What you will do: Retype all of the listing exactly, passing over any picture you find.

Rows from a 3D scene dataset:
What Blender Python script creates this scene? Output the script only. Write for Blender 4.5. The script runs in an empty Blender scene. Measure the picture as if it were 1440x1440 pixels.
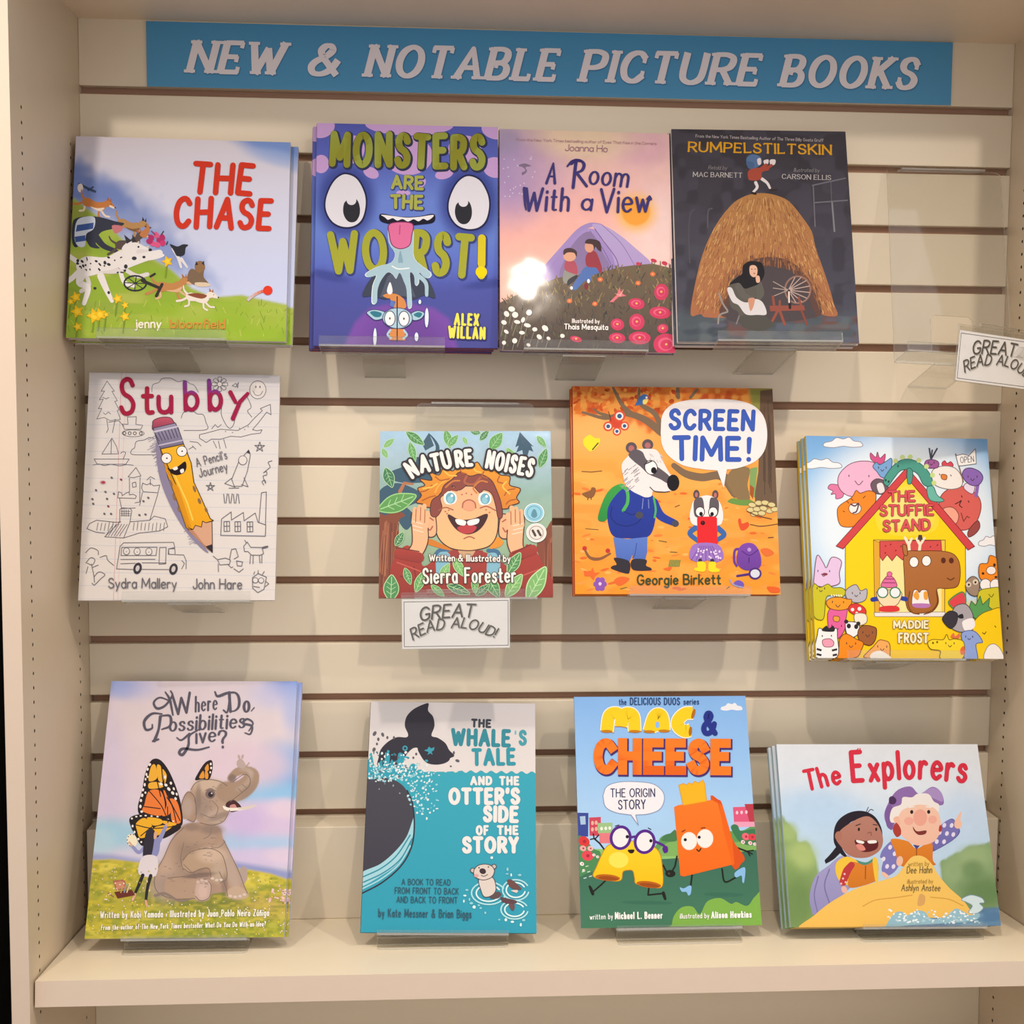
import bpy, math, random
import numpy as np
from mathutils import Matrix, Vector
from mathutils.geometry import tessellate_polygon

C = bpy.context.scene.collection
scene = bpy.context.scene

# ---------------------------------------------------------------- camera
BAY_W, BAY_D, TOP_Z, PITCH = 1.1828, 0.2565, 0.0804, 0.0762   # bay width, depth, underside of the top, slat pitch
cam_d = bpy.data.cameras.new('camera')
cam = bpy.data.objects.new('camera', cam_d)
C.objects.link(cam)
cam_d.sensor_fit = 'HORIZONTAL'
cam_d.sensor_width = 36.0
cam_d.lens = 36.0 * 1750.0 / 1440.0
cam_d.clip_start = 0.02
CAM_POS = (0.4369, -1.5985, -0.4039)
cam_pitch, cam_yaw, cam_roll = -0.0758, -0.0636, 0.0079
cam.matrix_world = (Matrix.Translation(CAM_POS) @ Matrix.Rotation(cam_yaw, 4, 'Z')
                    @ Matrix.Rotation(math.pi / 2 + cam_pitch, 4, 'X') @ Matrix.Rotation(cam_roll, 4, 'Z'))
scene.camera = cam

# ---------------------------------------------------------------- light
world = bpy.data.worlds.new('shop_ambient')
scene.world = world
world.use_nodes = True
bgn = world.node_tree.nodes['Background']
bgn.inputs['Color'].default_value = (1.0, 0.95, 0.93, 1)
bgn.inputs['Strength'].default_value = 1.14

def spot(name, loc, aim, power, size=0.017, angle=150, blend=0.6, col=(1.0, 0.92, 0.84)):
    l = bpy.data.lights.new(name, 'SPOT')
    l.energy = power; l.color = col; l.shadow_soft_size = size
    l.spot_size = math.radians(angle); l.spot_blend = blend
    o = bpy.data.objects.new(name, l); C.objects.link(o)
    o.location = loc
    o.rotation_euler = (Vector(aim) - Vector(loc)).to_track_quat('-Z', 'Y').to_euler()
    return o
# three heads of the track lighting that runs above and in front of the bay
KEY = (1.0, 0.88, 0.75)
spot('track_light', (-0.09, -0.85, 0.36), (0.22, 0, -1.50), 27.5, angle=106, blend=1.0, col=KEY)
spot('track_light', (0.645, -0.87, 0.275), (0.60, 0, -1.50), 24.0, angle=106, blend=1.0, col=KEY)
spot('track_light', (1.28, -0.85, 0.36), (0.98, 0, -1.50), 27.5, angle=106, blend=1.0, col=KEY)

vs = scene.view_settings
vs.view_transform = 'Standard'
vs.look = 'None'
vs.exposure = -0.24
vs.gamma = 1.0
vs.use_curve_mapping = False
scene.cycles.transparent_max_bounces = 40        # many clear sheets lie one behind another

# ---------------------------------------------------------------- helpers
def lin(c):
    """'#rrggbb' to linear rgb"""
    if not isinstance(c, str): return tuple(c)
    v = [int(c[i:i + 2], 16) / 255 for i in (1, 3, 5)]
    return tuple(x / 12.92 if x <= .04045 else ((x + .055) / 1.055) ** 2.4 for x in v)

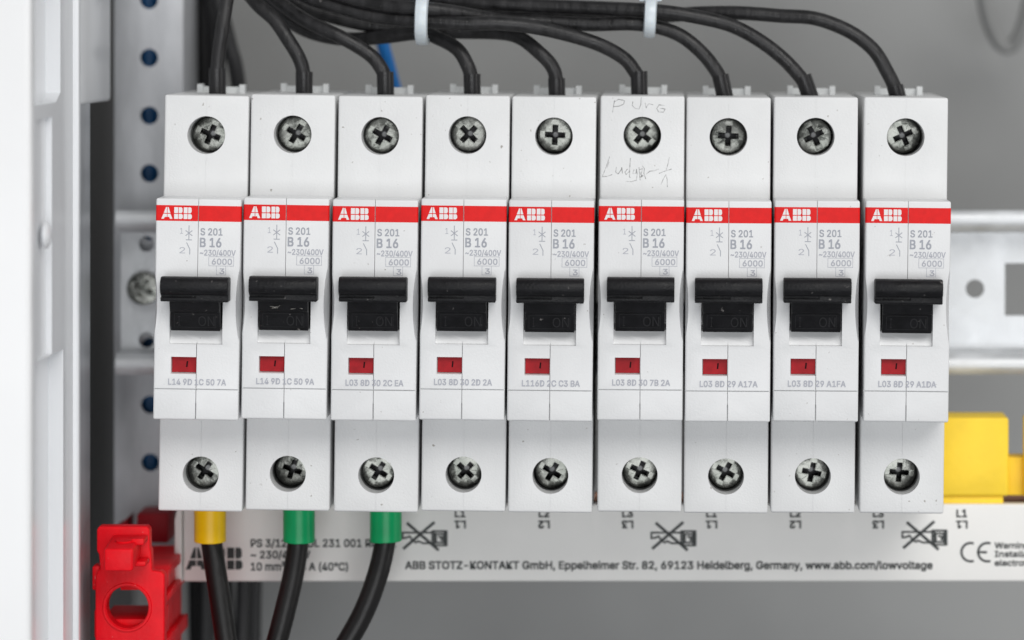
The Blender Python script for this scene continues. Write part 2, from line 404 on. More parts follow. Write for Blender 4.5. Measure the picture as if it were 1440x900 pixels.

Result of this exercise:
What Blender Python script creates this scene? Output the script only. Write for Blender 4.5. The script runs in an empty Blender scene. Measure the picture as if it were 1440x1440 pixels.
import bpy, math, random
import numpy as np
from mathutils import Matrix, Vector
from mathutils.geometry import tessellate_polygon

C = bpy.context.scene.collection
scene = bpy.context.scene

# ---------------------------------------------------------------- camera
BAY_W, BAY_D, TOP_Z, PITCH = 1.1828, 0.2565, 0.0804, 0.0762   # bay width, depth, underside of the top, slat pitch
cam_d = bpy.data.cameras.new('camera')
cam = bpy.data.objects.new('camera', cam_d)
C.objects.link(cam)
cam_d.sensor_fit = 'HORIZONTAL'
cam_d.sensor_width = 36.0
cam_d.lens = 36.0 * 1750.0 / 1440.0
cam_d.clip_start = 0.02
CAM_POS = (0.4369, -1.5985, -0.4039)
cam_pitch, cam_yaw, cam_roll = -0.0758, -0.0636, 0.0079
cam.matrix_world = (Matrix.Translation(CAM_POS) @ Matrix.Rotation(cam_yaw, 4, 'Z')
                    @ Matrix.Rotation(math.pi / 2 + cam_pitch, 4, 'X') @ Matrix.Rotation(cam_roll, 4, 'Z'))
scene.camera = cam

# ---------------------------------------------------------------- light
world = bpy.data.worlds.new('shop_ambient')
scene.world = world
world.use_nodes = True
bgn = world.node_tree.nodes['Background']
bgn.inputs['Color'].default_value = (1.0, 0.95, 0.93, 1)
bgn.inputs['Strength'].default_value = 1.14

def spot(name, loc, aim, power, size=0.017, angle=150, blend=0.6, col=(1.0, 0.92, 0.84)):
    l = bpy.data.lights.new(name, 'SPOT')
    l.energy = power; l.color = col; l.shadow_soft_size = size
    l.spot_size = math.radians(angle); l.spot_blend = blend
    o = bpy.data.objects.new(name, l); C.objects.link(o)
    o.location = loc
    o.rotation_euler = (Vector(aim) - Vector(loc)).to_track_quat('-Z', 'Y').to_euler()
    return o
# three heads of the track lighting that runs above and in front of the bay
KEY = (1.0, 0.88, 0.75)
spot('track_light', (-0.09, -0.85, 0.36), (0.22, 0, -1.50), 27.5, angle=106, blend=1.0, col=KEY)
spot('track_light', (0.645, -0.87, 0.275), (0.60, 0, -1.50), 24.0, angle=106, blend=1.0, col=KEY)
spot('track_light', (1.28, -0.85, 0.36), (0.98, 0, -1.50), 27.5, angle=106, blend=1.0, col=KEY)

vs = scene.view_settings
vs.view_transform = 'Standard'
vs.look = 'None'
vs.exposure = -0.24
vs.gamma = 1.0
vs.use_curve_mapping = False
scene.cycles.transparent_max_bounces = 40        # many clear sheets lie one behind another

# ---------------------------------------------------------------- helpers
def lin(c):
    """'#rrggbb' to linear rgb"""
    if not isinstance(c, str): return tuple(c)
    v = [int(c[i:i + 2], 16) / 255 for i in (1, 3, 5)]
    return tuple(x / 12.92 if x <= .04045 else ((x + .055) / 1.055) ** 2.4 for x in v)

The Blender Python script for this scene continues. Write part 2, from line 404 on. More parts follow. Write for Blender 4.5. Measure the picture as if it were 1440x900 pixels.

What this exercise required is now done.